Ein umfangreiches Selbstschutzsystem mit digitalem Radarwarnempfänger, Raketen- und Laserwarnsystem, Düppel- und Flare-Werfern sowie einem System für direkte Infrarot-Gegenmaßnahmen soll die Fenice möglichst wirkungsvoll vor feindlichem Beschuss bewahren. Durch spezielle Linienführung und eine radarabsorbierende Beschichtung will Leonardo zudem die Signatur seines neuen Kampfhubschraubers möglichst klein halten.

© Leonardo
Leonardo AW249 Fenice Europas neuer Kampfhubschrauber für Italiens Armee

AW249 auch für Deutschland?

Italiens Armee ist bislang der einzige feste Kunde für die AW249. Die Italiener haben bislang 48 Exemplare bestellt, die ab 2027 an die Heeresflieger gehen sollen. Ansonsten zeigte sich vor rund zwei Jahren Ungarn ernsthaft interessiert. Auch Algerien bekundete öffentlich Interesse.

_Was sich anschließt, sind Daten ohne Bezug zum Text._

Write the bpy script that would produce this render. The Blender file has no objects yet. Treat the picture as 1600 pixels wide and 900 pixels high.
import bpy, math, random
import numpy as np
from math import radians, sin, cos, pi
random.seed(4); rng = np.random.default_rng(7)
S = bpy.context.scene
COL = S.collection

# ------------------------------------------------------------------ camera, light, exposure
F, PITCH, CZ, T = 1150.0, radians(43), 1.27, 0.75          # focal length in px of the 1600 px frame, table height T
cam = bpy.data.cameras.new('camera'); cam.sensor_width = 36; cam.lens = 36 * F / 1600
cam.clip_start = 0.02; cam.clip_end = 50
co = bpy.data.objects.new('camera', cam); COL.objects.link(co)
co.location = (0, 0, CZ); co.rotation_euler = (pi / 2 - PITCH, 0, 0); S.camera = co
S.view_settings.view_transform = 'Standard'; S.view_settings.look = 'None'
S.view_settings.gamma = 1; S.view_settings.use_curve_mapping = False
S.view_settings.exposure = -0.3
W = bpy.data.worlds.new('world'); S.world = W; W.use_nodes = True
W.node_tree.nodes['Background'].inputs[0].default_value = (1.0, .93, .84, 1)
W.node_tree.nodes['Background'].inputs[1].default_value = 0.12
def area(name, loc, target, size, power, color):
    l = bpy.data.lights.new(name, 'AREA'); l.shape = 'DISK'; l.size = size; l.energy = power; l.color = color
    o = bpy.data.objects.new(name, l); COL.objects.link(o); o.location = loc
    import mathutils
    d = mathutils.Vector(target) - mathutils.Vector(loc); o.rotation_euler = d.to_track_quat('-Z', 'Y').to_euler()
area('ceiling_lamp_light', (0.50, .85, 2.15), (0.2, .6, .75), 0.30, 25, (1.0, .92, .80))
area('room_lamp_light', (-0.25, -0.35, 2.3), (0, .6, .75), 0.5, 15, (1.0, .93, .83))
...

Deutschland könnte die AW249 langfristig als Nachfolgemuster für den ungeliebten Tiger-Kampfhubschrauber ins Auge fassen, der 2033 ausgemustert werden soll. Zwar bestellte die Bundeswehr bei Airbus Helicopters schon den Mehrzweckhubschrauber H145M als Tiger-Nachfolger, inklusive 24 Rüstsätzen für die bewaffnete Ausführung. Ein vollwertiger Tiger-Ersatz ist die H145M bei Lichte betrachtet jedoch nicht. Gut möglich also, dass Deutschland früher oder später tatsächlich den Kauf einiger AW249 Fenice ins Auge fasst. Irgendwo müssen die Milliarden aus den "Sondervermögen" ja schließlich hin.